PROBLEM: Copy out every line exactly as given.

******************************

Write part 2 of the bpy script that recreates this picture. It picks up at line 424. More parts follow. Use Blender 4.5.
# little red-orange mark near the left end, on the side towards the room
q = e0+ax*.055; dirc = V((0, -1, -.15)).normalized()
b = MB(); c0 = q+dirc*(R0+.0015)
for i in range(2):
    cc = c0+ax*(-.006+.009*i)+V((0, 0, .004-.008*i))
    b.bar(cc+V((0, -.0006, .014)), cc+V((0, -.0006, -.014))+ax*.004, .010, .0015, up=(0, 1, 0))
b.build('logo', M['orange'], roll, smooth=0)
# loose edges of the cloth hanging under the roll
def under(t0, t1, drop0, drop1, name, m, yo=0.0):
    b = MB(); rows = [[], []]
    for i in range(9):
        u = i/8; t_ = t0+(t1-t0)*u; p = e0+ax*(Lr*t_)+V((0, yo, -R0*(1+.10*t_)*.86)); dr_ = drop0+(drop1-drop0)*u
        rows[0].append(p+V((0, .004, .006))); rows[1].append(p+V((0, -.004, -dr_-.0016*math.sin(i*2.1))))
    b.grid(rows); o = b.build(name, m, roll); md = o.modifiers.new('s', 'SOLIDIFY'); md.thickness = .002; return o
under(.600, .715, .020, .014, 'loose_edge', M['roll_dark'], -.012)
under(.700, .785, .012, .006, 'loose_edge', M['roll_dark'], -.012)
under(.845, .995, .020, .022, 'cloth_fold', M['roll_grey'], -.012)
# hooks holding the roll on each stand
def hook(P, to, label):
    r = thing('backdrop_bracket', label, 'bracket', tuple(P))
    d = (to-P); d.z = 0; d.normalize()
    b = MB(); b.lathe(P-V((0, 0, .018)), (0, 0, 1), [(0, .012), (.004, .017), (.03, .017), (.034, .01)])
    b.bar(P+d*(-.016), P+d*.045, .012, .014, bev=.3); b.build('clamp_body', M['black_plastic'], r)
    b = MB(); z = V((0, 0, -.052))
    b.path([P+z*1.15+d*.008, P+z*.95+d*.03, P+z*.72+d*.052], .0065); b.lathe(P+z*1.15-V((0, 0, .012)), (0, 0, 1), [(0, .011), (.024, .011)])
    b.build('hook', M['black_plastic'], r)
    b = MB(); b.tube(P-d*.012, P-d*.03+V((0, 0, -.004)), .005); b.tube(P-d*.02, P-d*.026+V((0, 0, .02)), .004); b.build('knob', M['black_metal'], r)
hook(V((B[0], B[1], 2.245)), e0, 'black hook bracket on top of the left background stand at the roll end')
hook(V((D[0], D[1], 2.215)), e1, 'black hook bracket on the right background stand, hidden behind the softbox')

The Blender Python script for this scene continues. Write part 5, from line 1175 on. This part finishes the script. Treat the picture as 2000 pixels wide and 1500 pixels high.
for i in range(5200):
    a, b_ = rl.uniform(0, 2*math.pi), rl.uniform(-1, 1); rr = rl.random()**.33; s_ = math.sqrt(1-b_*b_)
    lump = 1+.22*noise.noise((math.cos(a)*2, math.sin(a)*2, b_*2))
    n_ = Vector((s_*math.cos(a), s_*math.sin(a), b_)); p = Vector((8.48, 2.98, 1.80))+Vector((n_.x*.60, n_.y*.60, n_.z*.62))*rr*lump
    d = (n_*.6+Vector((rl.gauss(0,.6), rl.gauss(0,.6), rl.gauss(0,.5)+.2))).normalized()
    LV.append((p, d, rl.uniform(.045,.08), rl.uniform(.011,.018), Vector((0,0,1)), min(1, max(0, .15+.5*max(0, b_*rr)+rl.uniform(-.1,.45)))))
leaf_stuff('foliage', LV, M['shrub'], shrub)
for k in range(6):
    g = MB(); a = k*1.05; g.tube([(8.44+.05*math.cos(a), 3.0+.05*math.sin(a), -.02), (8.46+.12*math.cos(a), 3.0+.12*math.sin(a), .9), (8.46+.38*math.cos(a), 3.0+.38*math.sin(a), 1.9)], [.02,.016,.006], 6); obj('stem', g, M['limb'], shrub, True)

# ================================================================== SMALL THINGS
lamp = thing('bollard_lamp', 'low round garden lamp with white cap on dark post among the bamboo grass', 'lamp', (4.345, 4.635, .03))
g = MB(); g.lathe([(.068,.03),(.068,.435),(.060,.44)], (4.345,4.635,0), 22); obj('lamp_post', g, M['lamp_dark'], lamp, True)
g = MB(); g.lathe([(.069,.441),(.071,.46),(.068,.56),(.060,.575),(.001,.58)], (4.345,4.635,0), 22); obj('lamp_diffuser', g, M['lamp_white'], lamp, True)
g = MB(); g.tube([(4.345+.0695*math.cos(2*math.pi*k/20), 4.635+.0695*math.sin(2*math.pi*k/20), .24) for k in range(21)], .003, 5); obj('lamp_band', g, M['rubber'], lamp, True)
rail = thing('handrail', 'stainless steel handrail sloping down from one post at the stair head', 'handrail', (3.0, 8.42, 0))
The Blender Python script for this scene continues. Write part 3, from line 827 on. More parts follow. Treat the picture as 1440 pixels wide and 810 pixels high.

******************************

RESULT FOR THIS EXERCISE:
Write part 2 of the bpy script that recreates this picture. It picks up at line 424. More parts follow. Use Blender 4.5.
# little red-orange mark near the left end, on the side towards the room
q = e0+ax*.055; dirc = V((0, -1, -.15)).normalized()
b = MB(); c0 = q+dirc*(R0+.0015)
for i in range(2):
    cc = c0+ax*(-.006+.009*i)+V((0, 0, .004-.008*i))
    b.bar(cc+V((0, -.0006, .014)), cc+V((0, -.0006, -.014))+ax*.004, .010, .0015, up=(0, 1, 0))
b.build('logo', M['orange'], roll, smooth=0)
# loose edges of the cloth hanging under the roll
def under(t0, t1, drop0, drop1, name, m, yo=0.0):
    b = MB(); rows = [[], []]
    for i in range(9):
        u = i/8; t_ = t0+(t1-t0)*u; p = e0+ax*(Lr*t_)+V((0, yo, -R0*(1+.10*t_)*.86)); dr_ = drop0+(drop1-drop0)*u
        rows[0].append(p+V((0, .004, .006))); rows[1].append(p+V((0, -.004, -dr_-.0016*math.sin(i*2.1))))
    b.grid(rows); o = b.build(name, m, roll); md = o.modifiers.new('s', 'SOLIDIFY'); md.thickness = .002; return o
under(.600, .715, .020, .014, 'loose_edge', M['roll_dark'], -.012)
under(.700, .785, .012, .006, 'loose_edge', M['roll_dark'], -.012)
under(.845, .995, .020, .022, 'cloth_fold', M['roll_grey'], -.012)
# hooks holding the roll on each stand
def hook(P, to, label):
    r = thing('backdrop_bracket', label, 'bracket', tuple(P))
    d = (to-P); d.z = 0; d.normalize()
    b = MB(); b.lathe(P-V((0, 0, .018)), (0, 0, 1), [(0, .012), (.004, .017), (.03, .017), (.034, .01)])
    b.bar(P+d*(-.016), P+d*.045, .012, .014, bev=.3); b.build('clamp_body', M['black_plastic'], r)
    b = MB(); z = V((0, 0, -.052))
    b.path([P+z*1.15+d*.008, P+z*.95+d*.03, P+z*.72+d*.052], .0065); b.lathe(P+z*1.15-V((0, 0, .012)), (0, 0, 1), [(0, .011), (.024, .011)])
    b.build('hook', M['black_plastic'], r)
    b = MB(); b.tube(P-d*.012, P-d*.03+V((0, 0, -.004)), .005); b.tube(P-d*.02, P-d*.026+V((0, 0, .02)), .004); b.build('knob', M['black_metal'], r)
hook(V((B[0], B[1], 2.245)), e0, 'black hook bracket on top of the left background stand at the roll end')
hook(V((D[0], D[1], 2.215)), e1, 'black hook bracket on the right background stand, hidden behind the softbox')

The Blender Python script for this scene continues. Write part 5, from line 1175 on. This part finishes the script. Treat the picture as 2000 pixels wide and 1500 pixels high.
for i in range(5200):
    a, b_ = rl.uniform(0, 2*math.pi), rl.uniform(-1, 1); rr = rl.random()**.33; s_ = math.sqrt(1-b_*b_)
    lump = 1+.22*noise.noise((math.cos(a)*2, math.sin(a)*2, b_*2))
    n_ = Vector((s_*math.cos(a), s_*math.sin(a), b_)); p = Vector((8.48, 2.98, 1.80))+Vector((n_.x*.60, n_.y*.60, n_.z*.62))*rr*lump
    d = (n_*.6+Vector((rl.gauss(0,.6), rl.gauss(0,.6), rl.gauss(0,.5)+.2))).normalized()
    LV.append((p, d, rl.uniform(.045,.08), rl.uniform(.011,.018), Vector((0,0,1)), min(1, max(0, .15+.5*max(0, b_*rr)+rl.uniform(-.1,.45)))))
leaf_stuff('foliage', LV, M['shrub'], shrub)
for k in range(6):
    g = MB(); a = k*1.05; g.tube([(8.44+.05*math.cos(a), 3.0+.05*math.sin(a), -.02), (8.46+.12*math.cos(a), 3.0+.12*math.sin(a), .9), (8.46+.38*math.cos(a), 3.0+.38*math.sin(a), 1.9)], [.02,.016,.006], 6); obj('stem', g, M['limb'], shrub, True)

# ================================================================== SMALL THINGS
lamp = thing('bollard_lamp', 'low round garden lamp with white cap on dark post among the bamboo grass', 'lamp', (4.345, 4.635, .03))
g = MB(); g.lathe([(.068,.03),(.068,.435),(.060,.44)], (4.345,4.635,0), 22); obj('lamp_post', g, M['lamp_dark'], lamp, True)
g = MB(); g.lathe([(.069,.441),(.071,.46),(.068,.56),(.060,.575),(.001,.58)], (4.345,4.635,0), 22); obj('lamp_diffuser', g, M['lamp_white'], lamp, True)
g = MB(); g.tube([(4.345+.0695*math.cos(2*math.pi*k/20), 4.635+.0695*math.sin(2*math.pi*k/20), .24) for k in range(21)], .003, 5); obj('lamp_band', g, M['rubber'], lamp, True)
rail = thing('handrail', 'stainless steel handrail sloping down from one post at the stair head', 'handrail', (3.0, 8.42, 0))
The Blender Python script for this scene continues. Write part 3, from line 827 on. More parts follow. Treat the picture as 1440 pixels wide and 810 pixels high.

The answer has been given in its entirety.